Outside parties, including local government regulators, have applauded Cox's customer service - unusual for an MSO in the age of rising consumer complaints.
"The complaint ratio here is very, very low," says Mark Jaffe, cable TV program manager for San Diego City. "Cox cable is putting a lot of effort into customer service."
Kathy Scoville, a San Diego resident and legal secretary at the law firm Milberg Weiss, also speaks highly of Cox's customer service. "They're always terribly good about technical questions," she says. "With my remote for my digital cable TV, if you accidentally push one button, it messes up everything. I call them and get a technician, and they get to the heart of the problem."
Sometimes, she admits sheepishly, the problem is as basic as changing the time on her recording settings to p.m. from the a.m. But Cox's attention to detail is one reason why Scoville keeps buying Cox product after product. She subscribes to Cox's bundled service - video, high-speed data and phone - and pays about $130 a month, which is slightly higher than the average $125 monthly bill for Cox's bundled service in San Diego.
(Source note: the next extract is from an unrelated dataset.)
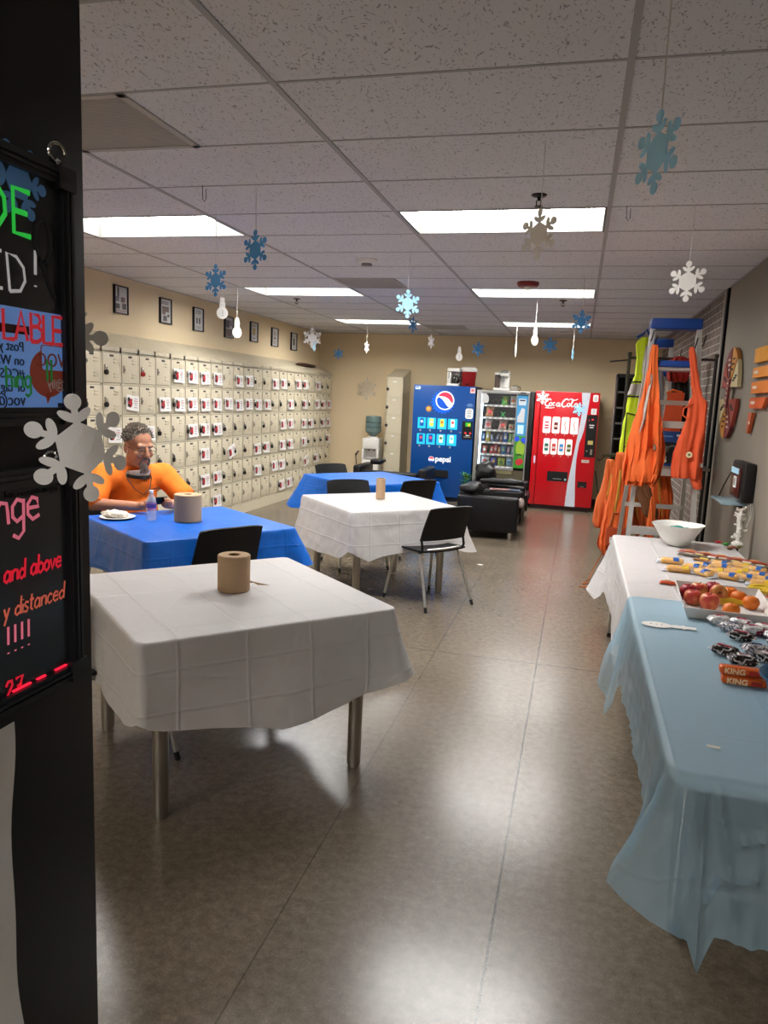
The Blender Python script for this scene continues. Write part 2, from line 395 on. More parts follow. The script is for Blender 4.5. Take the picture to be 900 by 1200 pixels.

To keep customers like Scoville satisfied, Cox markets its products cautiously and strategically. For HDTV, marketing VP Reynolds lets the early adopters spread the buzz for the first few weeks. On opening day, 250 subscribers signed on the dotted line, he says. Then after the buzz wears off, Reynolds markets new products community by community.
"It's definitely a product you need to see," he says. "That's how we did high-speed Internet. It took a year and a half to roll it out. We did demonstration events in each new neighborhood as we opened up the neighborhood. We did about 20 of those, and that worked very well."